Warsaw Baseball: Szynski, Kingsmen Too Much
MISHAWAKA – Warsaw had its chance. Skylar Szynski made sure they didn’t get another.
After loading the bases with no outs in the first inning off the Penn ace, Warsaw couldn’t score. Szynski took it from there, mowing down the Tigers as the No. 6 and defending state champion Kingsmen won an eventual 10-0 baseball game Thursday night at the Class 4-A Penn Baseball Sectional.
After spotting the Kingsmen, who were the visitors on the scoreboard despite playing in its home park, two runs in the top of the first off a Nik Kavadas single, the Tigers didn’t seem phased by senior right-hander Szynski. The Indiana University recruit, pitching in front of more than a half-dozen scouts just behind home plate and likely more in the stands, gave up three straight singles to Sterling Hay, Jordan Steffensmeier and Zach Witt to load the bases.
A bullet off the bat of Marselo Rodriguez looked like it was ticketed to center in the next at-bat, but Szynski knocked the liner down and got the force at home. The ace then got Henry Howard to ground into a 4-6-3 double play to get out of the jam unscathed.
While Penn wouldn’t score for three more innings, the wind just seemed to have left Warsaw’s sails.
“We had good approaches in the first inning on his fastball,” began Warsaw head coach Mike Hepler, whose team lost a 10-3 final to Penn in their own Tiger Tourney on May 21. “When we couldn’t get a run across with bases loaded and nobody out, you could feel that momentum turn. He’s a good pitcher and coached well. They made a lot of adjustments on us at the plate. He started throwing the breaking pitch down in the dirt and we were going for it.
“I think we had two base runners after the first, and they adjusted to our approach. To their credit, they are a good team.”
Penn would tack on a Ryan Herman sacrifice fly in the fourth and an RBI single from Ryan Lau in the fifth to make the game 4-0.
The Kingsmen used big ball, small ball and a trio of Warsaw mistakes to hang the dime in the sixth. By then, Szynski’s day was done, fanning seven in five innings. After the first inning, Warsaw managed just one more hit and got one on via a Penn error.
Warsaw starting pitcher Zach Witt threw admirably despite gaudy numbers. Witt was on the hook for 11 of Penn’s 13 hits, but worked out of jams in the second and fourth innings to limit what could have been big innings.

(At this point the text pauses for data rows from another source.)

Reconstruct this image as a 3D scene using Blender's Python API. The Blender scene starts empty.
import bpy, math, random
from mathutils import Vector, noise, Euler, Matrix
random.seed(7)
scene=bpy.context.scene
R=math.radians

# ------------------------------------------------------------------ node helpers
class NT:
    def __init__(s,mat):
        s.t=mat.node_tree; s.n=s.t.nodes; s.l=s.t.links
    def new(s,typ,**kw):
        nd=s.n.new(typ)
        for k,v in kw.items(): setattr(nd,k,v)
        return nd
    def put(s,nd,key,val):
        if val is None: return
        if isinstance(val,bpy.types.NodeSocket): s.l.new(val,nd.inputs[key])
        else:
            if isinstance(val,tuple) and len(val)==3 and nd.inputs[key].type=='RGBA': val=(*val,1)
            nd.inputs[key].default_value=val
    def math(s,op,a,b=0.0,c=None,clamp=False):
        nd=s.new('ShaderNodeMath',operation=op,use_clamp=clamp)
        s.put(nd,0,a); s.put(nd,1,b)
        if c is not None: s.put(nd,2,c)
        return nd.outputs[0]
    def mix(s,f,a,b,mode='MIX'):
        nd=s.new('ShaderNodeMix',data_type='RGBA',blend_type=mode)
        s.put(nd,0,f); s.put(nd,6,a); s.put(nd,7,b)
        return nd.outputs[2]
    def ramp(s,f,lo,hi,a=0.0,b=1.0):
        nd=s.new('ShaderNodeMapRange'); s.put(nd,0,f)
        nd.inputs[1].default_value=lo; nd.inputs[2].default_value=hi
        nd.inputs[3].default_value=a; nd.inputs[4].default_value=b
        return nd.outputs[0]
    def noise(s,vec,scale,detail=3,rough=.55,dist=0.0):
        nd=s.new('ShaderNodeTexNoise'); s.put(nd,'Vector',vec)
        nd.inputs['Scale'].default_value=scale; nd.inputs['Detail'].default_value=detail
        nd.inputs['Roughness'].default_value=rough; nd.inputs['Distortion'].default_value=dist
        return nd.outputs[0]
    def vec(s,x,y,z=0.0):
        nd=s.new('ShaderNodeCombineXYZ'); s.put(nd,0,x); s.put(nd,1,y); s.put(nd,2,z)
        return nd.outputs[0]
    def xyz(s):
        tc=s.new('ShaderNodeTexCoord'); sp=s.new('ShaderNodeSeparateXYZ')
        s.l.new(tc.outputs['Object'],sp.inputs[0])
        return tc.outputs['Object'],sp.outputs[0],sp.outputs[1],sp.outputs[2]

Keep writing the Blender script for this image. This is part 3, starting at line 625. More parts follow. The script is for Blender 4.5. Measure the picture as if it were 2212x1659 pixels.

Otherwise, a season in which Warsaw (14-12) claimed a share of the Northern Lakes Conference championship came to a screeching halt to the defending Class 4-A state champions.
“It just didn’t work out,” Hepler said. “Once they get a few runs, they really get comfortable and start swinging the bat well.
“It just wasn’t our night.”
In the first game of the evening, Northridge and Elkhart Central danced an extra two innings before Ridge came away with a 7-3 win.
Elkhart had a chance to put the game away in the eighth, loading the bases but came away with a strikeout.
In the ninth, Northridge scored its first run on a wild pitch, then got the carousel going with an RBI single from Bryce Miller and added two more RBI hits.
Andy Ross got the win in relief for Northridge while Andrew Salmon took the loss for the Blazers.
Northridge (18-7) and Penn (25-4) will meet in the second game of Saturday’s sectional semi-final, with Concord and Elkhart Memorial meeting in the day’s first game.
The championship will be at 11 a.m. Monday at Penn.